LISTING:
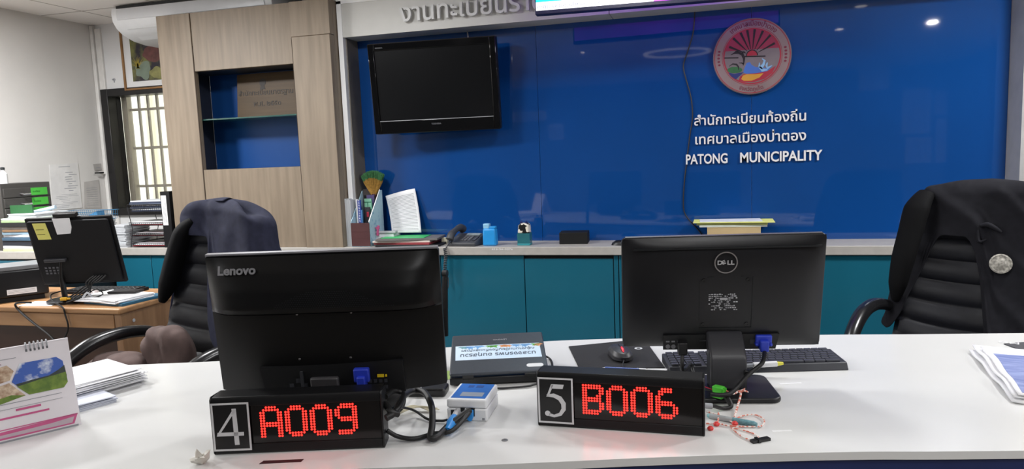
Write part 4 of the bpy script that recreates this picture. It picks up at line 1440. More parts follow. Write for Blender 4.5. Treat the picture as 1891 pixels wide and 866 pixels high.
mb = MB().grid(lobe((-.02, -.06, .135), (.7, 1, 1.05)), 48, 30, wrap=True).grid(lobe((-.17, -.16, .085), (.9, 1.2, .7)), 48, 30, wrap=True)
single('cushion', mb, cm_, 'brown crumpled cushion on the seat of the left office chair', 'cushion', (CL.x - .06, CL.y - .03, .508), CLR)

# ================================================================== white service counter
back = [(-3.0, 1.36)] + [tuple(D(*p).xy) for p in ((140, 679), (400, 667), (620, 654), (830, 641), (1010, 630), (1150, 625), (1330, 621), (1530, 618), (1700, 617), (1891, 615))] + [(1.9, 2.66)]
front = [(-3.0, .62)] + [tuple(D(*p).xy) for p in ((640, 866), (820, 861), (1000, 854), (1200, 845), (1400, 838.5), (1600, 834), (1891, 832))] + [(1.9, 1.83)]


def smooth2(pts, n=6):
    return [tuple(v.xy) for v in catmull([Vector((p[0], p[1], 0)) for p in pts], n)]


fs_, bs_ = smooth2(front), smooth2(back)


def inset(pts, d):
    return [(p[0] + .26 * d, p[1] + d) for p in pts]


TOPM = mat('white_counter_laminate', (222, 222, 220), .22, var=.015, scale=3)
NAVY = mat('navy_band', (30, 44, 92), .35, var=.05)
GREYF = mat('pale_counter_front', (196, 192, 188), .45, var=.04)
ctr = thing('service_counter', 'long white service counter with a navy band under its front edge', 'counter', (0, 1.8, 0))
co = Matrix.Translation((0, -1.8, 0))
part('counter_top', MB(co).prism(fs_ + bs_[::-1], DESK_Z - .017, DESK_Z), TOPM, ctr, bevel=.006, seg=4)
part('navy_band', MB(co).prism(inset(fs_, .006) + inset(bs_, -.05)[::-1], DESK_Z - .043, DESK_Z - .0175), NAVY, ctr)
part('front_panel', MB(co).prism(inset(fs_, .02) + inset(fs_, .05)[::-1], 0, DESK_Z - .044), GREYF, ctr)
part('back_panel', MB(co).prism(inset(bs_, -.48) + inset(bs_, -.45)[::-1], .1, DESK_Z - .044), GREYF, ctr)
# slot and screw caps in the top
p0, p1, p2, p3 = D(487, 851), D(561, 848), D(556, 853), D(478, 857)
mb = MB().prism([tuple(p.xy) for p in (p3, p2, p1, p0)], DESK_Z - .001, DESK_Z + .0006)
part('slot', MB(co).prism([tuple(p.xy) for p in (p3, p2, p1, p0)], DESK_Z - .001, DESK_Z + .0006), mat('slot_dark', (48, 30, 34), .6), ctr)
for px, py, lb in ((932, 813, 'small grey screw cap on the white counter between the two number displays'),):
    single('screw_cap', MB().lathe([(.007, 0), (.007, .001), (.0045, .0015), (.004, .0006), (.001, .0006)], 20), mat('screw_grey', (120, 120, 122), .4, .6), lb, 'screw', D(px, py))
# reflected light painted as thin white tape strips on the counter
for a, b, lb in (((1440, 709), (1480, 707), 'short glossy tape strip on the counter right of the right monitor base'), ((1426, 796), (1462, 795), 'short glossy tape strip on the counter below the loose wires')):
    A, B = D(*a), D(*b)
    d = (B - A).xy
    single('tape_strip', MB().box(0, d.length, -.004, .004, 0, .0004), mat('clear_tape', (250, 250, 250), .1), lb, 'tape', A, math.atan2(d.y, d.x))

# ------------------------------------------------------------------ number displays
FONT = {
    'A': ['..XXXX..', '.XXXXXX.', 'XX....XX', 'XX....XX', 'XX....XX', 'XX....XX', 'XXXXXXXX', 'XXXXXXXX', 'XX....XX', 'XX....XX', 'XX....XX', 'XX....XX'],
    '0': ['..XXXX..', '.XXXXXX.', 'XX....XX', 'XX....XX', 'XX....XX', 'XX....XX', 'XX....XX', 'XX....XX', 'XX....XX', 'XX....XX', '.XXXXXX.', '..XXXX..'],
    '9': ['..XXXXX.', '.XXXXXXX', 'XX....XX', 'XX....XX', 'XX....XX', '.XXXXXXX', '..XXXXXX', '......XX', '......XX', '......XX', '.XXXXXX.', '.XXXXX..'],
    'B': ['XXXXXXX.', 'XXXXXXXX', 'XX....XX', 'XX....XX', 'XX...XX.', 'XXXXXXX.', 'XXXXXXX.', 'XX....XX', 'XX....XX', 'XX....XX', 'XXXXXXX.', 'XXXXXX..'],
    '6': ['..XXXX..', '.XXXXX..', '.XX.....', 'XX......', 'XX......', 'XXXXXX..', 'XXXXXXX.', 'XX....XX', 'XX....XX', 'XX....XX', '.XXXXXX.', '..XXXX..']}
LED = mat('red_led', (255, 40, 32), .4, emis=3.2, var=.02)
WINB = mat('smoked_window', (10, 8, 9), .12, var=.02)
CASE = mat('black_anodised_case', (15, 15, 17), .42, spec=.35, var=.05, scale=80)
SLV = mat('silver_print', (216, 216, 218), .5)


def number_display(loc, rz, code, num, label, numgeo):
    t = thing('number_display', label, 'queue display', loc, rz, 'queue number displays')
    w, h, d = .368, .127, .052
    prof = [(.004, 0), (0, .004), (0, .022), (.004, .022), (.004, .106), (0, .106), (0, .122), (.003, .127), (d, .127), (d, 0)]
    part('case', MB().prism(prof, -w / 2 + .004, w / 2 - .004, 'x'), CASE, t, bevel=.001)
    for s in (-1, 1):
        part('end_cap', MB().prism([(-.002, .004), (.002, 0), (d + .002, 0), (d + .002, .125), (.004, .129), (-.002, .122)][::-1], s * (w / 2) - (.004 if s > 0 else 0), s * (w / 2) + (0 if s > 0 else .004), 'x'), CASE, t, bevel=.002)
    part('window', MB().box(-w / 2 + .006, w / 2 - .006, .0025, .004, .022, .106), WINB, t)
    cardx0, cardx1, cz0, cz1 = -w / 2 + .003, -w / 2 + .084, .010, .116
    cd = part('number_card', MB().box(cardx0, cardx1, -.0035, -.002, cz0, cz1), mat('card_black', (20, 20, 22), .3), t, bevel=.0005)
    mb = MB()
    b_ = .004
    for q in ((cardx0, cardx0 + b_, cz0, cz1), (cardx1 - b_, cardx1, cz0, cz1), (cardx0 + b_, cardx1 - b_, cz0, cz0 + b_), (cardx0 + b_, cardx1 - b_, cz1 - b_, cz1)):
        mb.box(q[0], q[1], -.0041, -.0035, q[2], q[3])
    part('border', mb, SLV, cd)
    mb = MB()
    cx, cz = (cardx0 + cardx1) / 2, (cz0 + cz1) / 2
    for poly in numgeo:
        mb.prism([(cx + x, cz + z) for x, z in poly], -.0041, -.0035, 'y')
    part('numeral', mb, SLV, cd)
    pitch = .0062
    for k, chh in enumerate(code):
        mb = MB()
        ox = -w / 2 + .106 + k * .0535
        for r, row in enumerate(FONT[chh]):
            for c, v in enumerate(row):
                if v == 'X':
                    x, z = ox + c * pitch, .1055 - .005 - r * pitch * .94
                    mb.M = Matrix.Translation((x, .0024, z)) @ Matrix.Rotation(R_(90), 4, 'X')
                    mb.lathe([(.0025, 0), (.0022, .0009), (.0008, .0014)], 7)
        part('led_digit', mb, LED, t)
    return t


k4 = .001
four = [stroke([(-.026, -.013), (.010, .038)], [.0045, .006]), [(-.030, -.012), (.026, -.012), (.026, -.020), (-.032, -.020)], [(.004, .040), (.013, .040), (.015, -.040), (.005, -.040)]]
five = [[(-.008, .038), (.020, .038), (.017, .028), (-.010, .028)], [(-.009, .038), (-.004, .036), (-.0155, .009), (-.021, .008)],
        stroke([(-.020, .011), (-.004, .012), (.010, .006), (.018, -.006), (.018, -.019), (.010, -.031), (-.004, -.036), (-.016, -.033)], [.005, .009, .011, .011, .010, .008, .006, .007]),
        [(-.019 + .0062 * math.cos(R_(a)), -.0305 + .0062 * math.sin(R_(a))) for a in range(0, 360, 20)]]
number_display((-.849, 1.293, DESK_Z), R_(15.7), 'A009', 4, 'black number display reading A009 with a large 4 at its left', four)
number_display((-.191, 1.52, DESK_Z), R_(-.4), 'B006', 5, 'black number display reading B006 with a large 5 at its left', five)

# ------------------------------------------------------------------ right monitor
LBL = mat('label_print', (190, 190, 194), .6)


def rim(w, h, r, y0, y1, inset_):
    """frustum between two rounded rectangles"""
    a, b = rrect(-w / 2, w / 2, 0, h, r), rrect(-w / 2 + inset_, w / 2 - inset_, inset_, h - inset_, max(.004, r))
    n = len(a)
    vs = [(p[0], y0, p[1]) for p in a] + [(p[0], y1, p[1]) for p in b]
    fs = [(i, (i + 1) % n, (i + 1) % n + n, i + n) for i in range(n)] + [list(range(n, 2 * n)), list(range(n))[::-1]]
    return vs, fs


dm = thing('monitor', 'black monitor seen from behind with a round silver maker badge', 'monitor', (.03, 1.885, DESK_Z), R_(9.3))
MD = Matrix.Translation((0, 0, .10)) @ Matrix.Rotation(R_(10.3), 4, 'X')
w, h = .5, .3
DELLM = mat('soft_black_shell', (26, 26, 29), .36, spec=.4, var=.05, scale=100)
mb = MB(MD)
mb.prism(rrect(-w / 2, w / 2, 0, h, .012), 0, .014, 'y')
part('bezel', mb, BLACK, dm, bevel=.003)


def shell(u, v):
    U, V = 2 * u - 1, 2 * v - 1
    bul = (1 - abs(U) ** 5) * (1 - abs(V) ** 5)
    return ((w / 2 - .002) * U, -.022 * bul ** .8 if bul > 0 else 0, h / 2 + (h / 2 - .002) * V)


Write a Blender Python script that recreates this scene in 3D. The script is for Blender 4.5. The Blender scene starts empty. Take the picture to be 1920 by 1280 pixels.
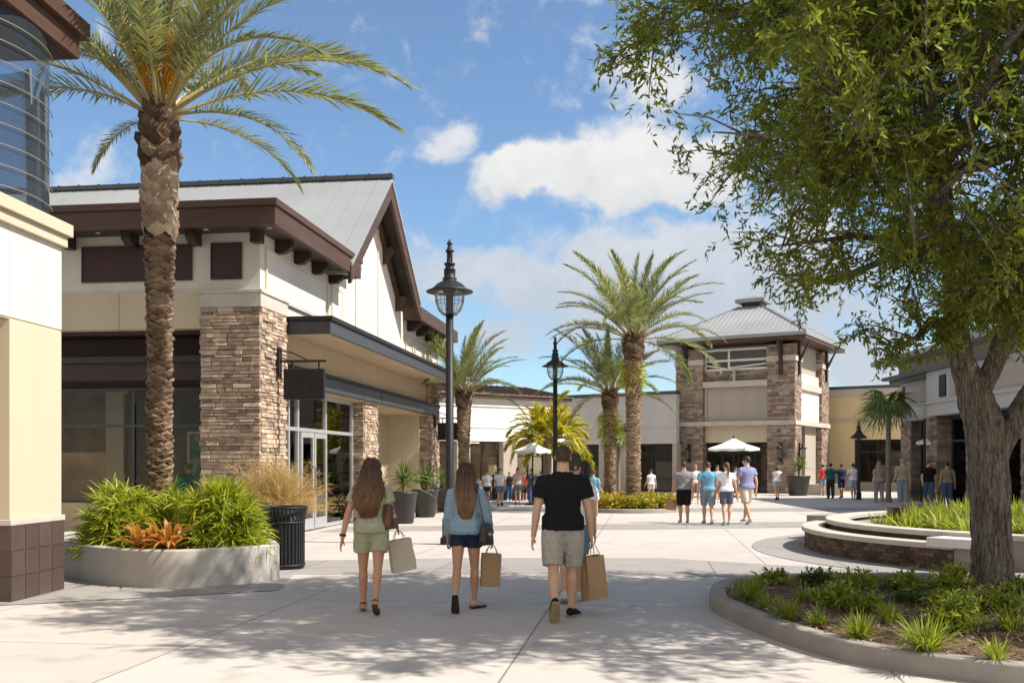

DIRECTIONS:
With all pictures left out, please transcribe exactly the lines from the start of the material through the line with "front = [(-3.0, .62)]".

TASK RESULT:
Write part 4 of the bpy script that recreates this picture. It picks up at line 1440. More parts follow. Write for Blender 4.5. Treat the picture as 1891 pixels wide and 866 pixels high.
mb = MB().grid(lobe((-.02, -.06, .135), (.7, 1, 1.05)), 48, 30, wrap=True).grid(lobe((-.17, -.16, .085), (.9, 1.2, .7)), 48, 30, wrap=True)
single('cushion', mb, cm_, 'brown crumpled cushion on the seat of the left office chair', 'cushion', (CL.x - .06, CL.y - .03, .508), CLR)

# ================================================================== white service counter
back = [(-3.0, 1.36)] + [tuple(D(*p).xy) for p in ((140, 679), (400, 667), (620, 654), (830, 641), (1010, 630), (1150, 625), (1330, 621), (1530, 618), (1700, 617), (1891, 615))] + [(1.9, 2.66)]
front = [(-3.0, .62)] + [tuple(D(*p).xy) for p in ((640, 866), (820, 861), (1000, 854), (1200, 845), (1400, 838.5), (1600, 834), (1891, 832))] + [(1.9, 1.83)]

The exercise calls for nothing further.